WRITTEN INSTRUCTION: In the listing below, identify each line with the word "scene" and return those lines.

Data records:
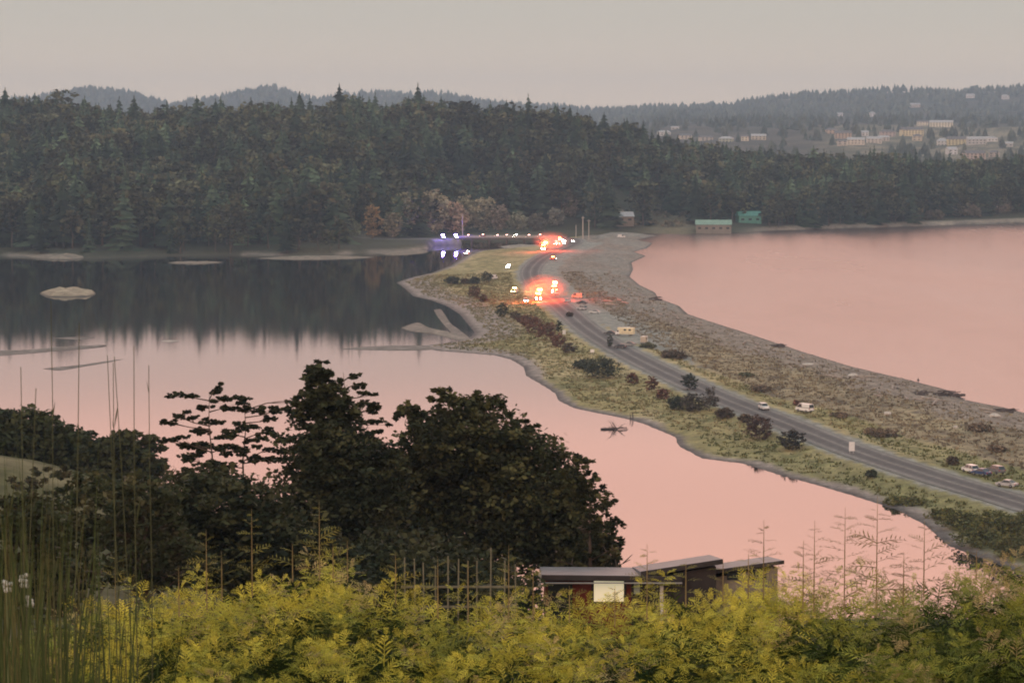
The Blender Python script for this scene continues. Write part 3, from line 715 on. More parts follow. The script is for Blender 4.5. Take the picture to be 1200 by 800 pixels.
for i, ((px, py, w, h, wc, rc), (_, _, Yq)) in enumerate(zip(houses_px, house_at)):
    p = at(px, py, Yq); s = scale_at(Yq); ww = w / s; hh = h / s
    where = 'far up the hazy hill' if py < 140 else ('in the left cluster of the far town' if px < 1055 and px > 950 else ('in the right cluster of the far town' if px > 950 else 'peeping over the trees left of the far town'))
    size = 'wide' if w >= 20 else ('small' if w < 12 else 'mid-sized')
    nth = 'lower ' if py > 168 else ('upper ' if py < 150 else '')
    gable_house('distant_house', (p.x, p.y, p.z), ww, 12, hh, wc, roofs[rc], ((i * 37) % 9 - 4) * 0.07,
                f'{size} {nth}{wname(wc)} house with {"pale" if rc else "dark"} roof {where}', 'houses of the far town', 3, 0.34, hip=i % 3 == 0)

# house in the wood, green-roofed buildings by the bay
yq = 1845; p = at(722, 208, yq)
p.z = 75 - (208 - 150) / F * yq
gz = far_z(p.x, yq)
gable_house('hillside_house', (p.x, yq, min(p.z, gz + 2.0)), 24, 12, 7.5, (0.22, 0.19, 0.15), roofs[1], 0.15, 'lone house with pale roof half hidden in the dark wood', None, 1, 0.45, chimney=True)
teal = plain('teal_metal_roof', (0.10, 0.30, 0.25), 0.5, 0.12, 0.4); mint = plain('mint_roof', (0.22, 0.34, 0.27), 0.55, 0.12, 0.4)
p = G(877, 266, 1.5); gable_house('teal_shed', (p.x, p.y, max(1.5, far_z(p.x, p.y))), 17, 11, 8.5, (0.10, 0.27, 0.22), teal, 0.15, 'bright teal shed on the point beside the pale beach', None, 1, 0.4, cat='shed')
p = G(836, 271, 1.5); gable_house('mint_roofed_building', (p.x, p.y, max(1.5, far_z(p.x, p.y))), 25, 12, 8.2, (0.20, 0.19, 0.16), mint, -0.05, 'long grey building with mint green roof by the bay', None, 1, 0.4)

# ------------------------------------------------------------------ autumn trees behind the bridge and pale thickets
autumn = [(437, 291, 24, 42, (0.20, 0.12, 0.065), 'orange-brown'), (460, 288, 24, 34, (0.13, 0.10, 0.065), 'dull brown'), (474, 287, 30, 52, (0.15, 0.125, 0.085), 'grey-brown'), (506, 283, 42, 56, (0.165, 0.13, 0.095), 'tan'), (493, 283, 26, 34, (0.13, 0.085, 0.06), 'dark brown'),
          (532, 281, 34, 40, (0.14, 0.09, 0.07), 'reddish brown'), (545, 279, 30, 48, (0.15, 0.125, 0.09), 'buff'), (565, 279, 34, 44, (0.155, 0.125, 0.095), 'pale tan'), (585, 278, 24, 34, (0.13, 0.095, 0.08), 'pinkish brown'),
          (607, 277, 26, 24, (0.09, 0.08, 0.06), 'dark'), (630, 277, 24, 22, (0.10, 0.085, 0.07), 'dusky'), (652, 275, 22, 22, (0.09, 0.075, 0.065), 'brownish'), (703, 272, 24, 22, (0.075, 0.08, 0.05), 'green'), (669, 273, 20, 30, (0.10, 0.075, 0.065), 'bare'), (412, 292, 22, 24, (0.085, 0.085, 0.05), 'olive')]
ra = np.random.default_rng(8)
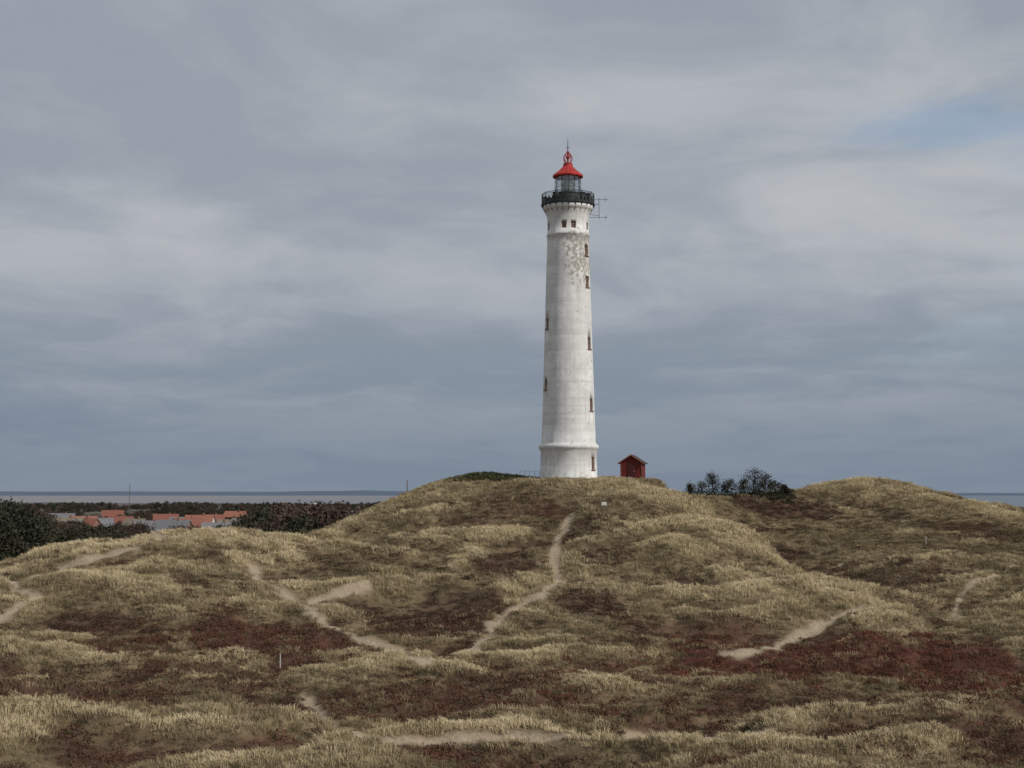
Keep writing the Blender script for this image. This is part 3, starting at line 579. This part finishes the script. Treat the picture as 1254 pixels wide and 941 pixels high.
cb=N(nt,'ShaderNodeCombineXYZ'); L(nt,math_(nt,'DIVIDE',sp.outputs[0],zp),cb.inputs[0]); L(nt,math_(nt,'DIVIDE',sp.outputs[1],zp),cb.inputs[1]); cb.inputs[2].default_value=3.7
wn=N(nt,'ShaderNodeTexNoise'); wn.inputs['Scale'].default_value=1.6; wn.inputs['Detail'].default_value=2; L(nt,cb.outputs[0],wn.inputs[0])
wv=N(nt,'ShaderNodeVectorMath',operation='MULTIPLY_ADD'); L(nt,wn.outputs['Color'],wv.inputs[0]); wv.inputs[1].default_value=(.5,.5,0); L(nt,cb.outputs[0],wv.inputs[2]); pv=wv.outputs[0]
cl=noise(nt,pv,.9,5,.5); cl2=noise(nt,pv,3.0,5,.6)
dens=math_(nt,'ADD',math_(nt,'MULTIPLY',cl,.66),math_(nt,'MULTIPLY',cl2,.34))
cloud=mix(nt,rmp(nt,dens,.38,.63),(.305,.345,.40),(.475,.495,.525))
hor=rmp(nt,sp.outputs[2],.0,.20)
base=mix(nt,hor,mix(nt,rmp(nt,dens,.42,.6),(.20,.25,.32),(.275,.317,.378)),cloud); base=mix(nt,rmp(nt,sp.outputs[2],.01,.09,.65,0),base,(.20,.246,.312))
skyb=N(nt,'ShaderNodeVectorMath',operation='SCALE'); L(nt,sky.outputs[0],skyb.inputs[0]); skyb.inputs['Scale'].default_value=.12
gn=noise(nt,pv,1.3,5,.55); gx_=rmp(nt,sp.outputs[0],.10,.33,-.13,.09)
gap=math_(nt,'MULTIPLY',rmp(nt,math_(nt,'ADD',gn,gx_),.57,.70,0,.5),rmp(nt,sp.outputs[2],.06,.14))
colr=mix(nt,gap,base,skyb.outputs[0])
bg=N(nt,'ShaderNodeBackground'); bg.inputs[1].default_value=1.0; L(nt,colr,bg.inputs[0]); o=N(nt,'ShaderNodeOutputWorld'); L(nt,bg.outputs[0],o.inputs[0])
# ------------------------------------------------------------ camera
cam=bpy.data.cameras.new('camera'); cam.sensor_width=36; cam.lens=36*F/1254; cam.clip_end=60000; cam.clip_start=.5
co=bpy.data.objects.new('camera',cam); co.location=(0,0,ZC); co.rotation_euler=(math.pi/2+A,0,0); link(co); scene.camera=co
scene.view_settings.view_transform='Standard'; scene.view_settings.look='None'; scene.view_settings.exposure=0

RESULT OF THIS EXERCISE:
The Blender Python script for this scene continues. Write part 3, from line 715 on. More parts follow. The script is for Blender 4.5. Take the picture to be 1200 by 800 pixels.
co=bpy.data.objects.new('camera',cam); co.location=(0,0,ZC); co.rotation_euler=(math.pi/2+A,0,0); link(co); scene.camera=co
scene.view_settings.view_transform='Standard'; scene.view_settings.look='None'; scene.view_settings.exposure=0